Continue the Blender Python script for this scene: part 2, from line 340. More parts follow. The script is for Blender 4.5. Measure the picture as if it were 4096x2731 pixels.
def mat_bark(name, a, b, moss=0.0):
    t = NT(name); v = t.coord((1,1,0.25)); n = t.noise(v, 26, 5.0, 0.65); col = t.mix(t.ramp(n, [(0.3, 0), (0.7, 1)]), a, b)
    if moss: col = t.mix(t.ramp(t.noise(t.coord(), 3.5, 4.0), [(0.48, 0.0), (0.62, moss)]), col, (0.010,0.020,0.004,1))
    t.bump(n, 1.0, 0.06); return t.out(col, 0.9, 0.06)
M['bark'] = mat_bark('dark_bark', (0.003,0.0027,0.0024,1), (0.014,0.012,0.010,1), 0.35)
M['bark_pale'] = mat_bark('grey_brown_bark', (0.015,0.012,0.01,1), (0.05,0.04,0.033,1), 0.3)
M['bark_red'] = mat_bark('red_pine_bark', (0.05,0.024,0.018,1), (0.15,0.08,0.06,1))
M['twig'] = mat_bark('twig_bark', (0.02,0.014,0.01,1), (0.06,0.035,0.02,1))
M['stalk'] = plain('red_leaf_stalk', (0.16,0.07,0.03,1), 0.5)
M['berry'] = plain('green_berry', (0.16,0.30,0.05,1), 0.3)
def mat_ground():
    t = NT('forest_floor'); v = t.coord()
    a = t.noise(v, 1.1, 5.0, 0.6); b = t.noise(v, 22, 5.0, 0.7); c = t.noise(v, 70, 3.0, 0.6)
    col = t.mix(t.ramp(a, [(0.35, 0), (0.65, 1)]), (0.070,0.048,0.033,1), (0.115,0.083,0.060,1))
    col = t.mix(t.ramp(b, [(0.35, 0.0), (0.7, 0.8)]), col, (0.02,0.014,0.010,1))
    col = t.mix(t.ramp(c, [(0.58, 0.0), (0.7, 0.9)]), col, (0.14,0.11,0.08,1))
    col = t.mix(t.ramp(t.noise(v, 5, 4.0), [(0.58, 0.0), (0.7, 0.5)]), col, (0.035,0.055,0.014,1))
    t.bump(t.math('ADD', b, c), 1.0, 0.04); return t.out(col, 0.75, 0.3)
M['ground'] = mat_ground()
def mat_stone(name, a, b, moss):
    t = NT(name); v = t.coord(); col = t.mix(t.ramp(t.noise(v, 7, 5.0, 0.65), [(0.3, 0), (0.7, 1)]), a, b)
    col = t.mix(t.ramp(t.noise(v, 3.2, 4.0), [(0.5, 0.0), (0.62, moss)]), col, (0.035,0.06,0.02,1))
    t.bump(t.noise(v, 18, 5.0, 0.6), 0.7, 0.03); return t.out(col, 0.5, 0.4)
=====
[What you will do]:
Repeat the preceding lines exactly, please, every one of them.

[Worked answer]:
Continue the Blender Python script for this scene: part 2, from line 340. More parts follow. The script is for Blender 4.5. Measure the picture as if it were 4096x2731 pixels.
def mat_bark(name, a, b, moss=0.0):
    t = NT(name); v = t.coord((1,1,0.25)); n = t.noise(v, 26, 5.0, 0.65); col = t.mix(t.ramp(n, [(0.3, 0), (0.7, 1)]), a, b)
    if moss: col = t.mix(t.ramp(t.noise(t.coord(), 3.5, 4.0), [(0.48, 0.0), (0.62, moss)]), col, (0.010,0.020,0.004,1))
    t.bump(n, 1.0, 0.06); return t.out(col, 0.9, 0.06)
M['bark'] = mat_bark('dark_bark', (0.003,0.0027,0.0024,1), (0.014,0.012,0.010,1), 0.35)
M['bark_pale'] = mat_bark('grey_brown_bark', (0.015,0.012,0.01,1), (0.05,0.04,0.033,1), 0.3)
M['bark_red'] = mat_bark('red_pine_bark', (0.05,0.024,0.018,1), (0.15,0.08,0.06,1))
M['twig'] = mat_bark('twig_bark', (0.02,0.014,0.01,1), (0.06,0.035,0.02,1))
M['stalk'] = plain('red_leaf_stalk', (0.16,0.07,0.03,1), 0.5)
M['berry'] = plain('green_berry', (0.16,0.30,0.05,1), 0.3)
def mat_ground():
    t = NT('forest_floor'); v = t.coord()
    a = t.noise(v, 1.1, 5.0, 0.6); b = t.noise(v, 22, 5.0, 0.7); c = t.noise(v, 70, 3.0, 0.6)
    col = t.mix(t.ramp(a, [(0.35, 0), (0.65, 1)]), (0.070,0.048,0.033,1), (0.115,0.083,0.060,1))
    col = t.mix(t.ramp(b, [(0.35, 0.0), (0.7, 0.8)]), col, (0.02,0.014,0.010,1))
    col = t.mix(t.ramp(c, [(0.58, 0.0), (0.7, 0.9)]), col, (0.14,0.11,0.08,1))
    col = t.mix(t.ramp(t.noise(v, 5, 4.0), [(0.58, 0.0), (0.7, 0.5)]), col, (0.035,0.055,0.014,1))
    t.bump(t.math('ADD', b, c), 1.0, 0.04); return t.out(col, 0.75, 0.3)
M['ground'] = mat_ground()
def mat_stone(name, a, b, moss):
    t = NT(name); v = t.coord(); col = t.mix(t.ramp(t.noise(v, 7, 5.0, 0.65), [(0.3, 0), (0.7, 1)]), a, b)
    col = t.mix(t.ramp(t.noise(v, 3.2, 4.0), [(0.5, 0.0), (0.62, moss)]), col, (0.035,0.06,0.02,1))
    t.bump(t.noise(v, 18, 5.0, 0.6), 0.7, 0.03); return t.out(col, 0.5, 0.4)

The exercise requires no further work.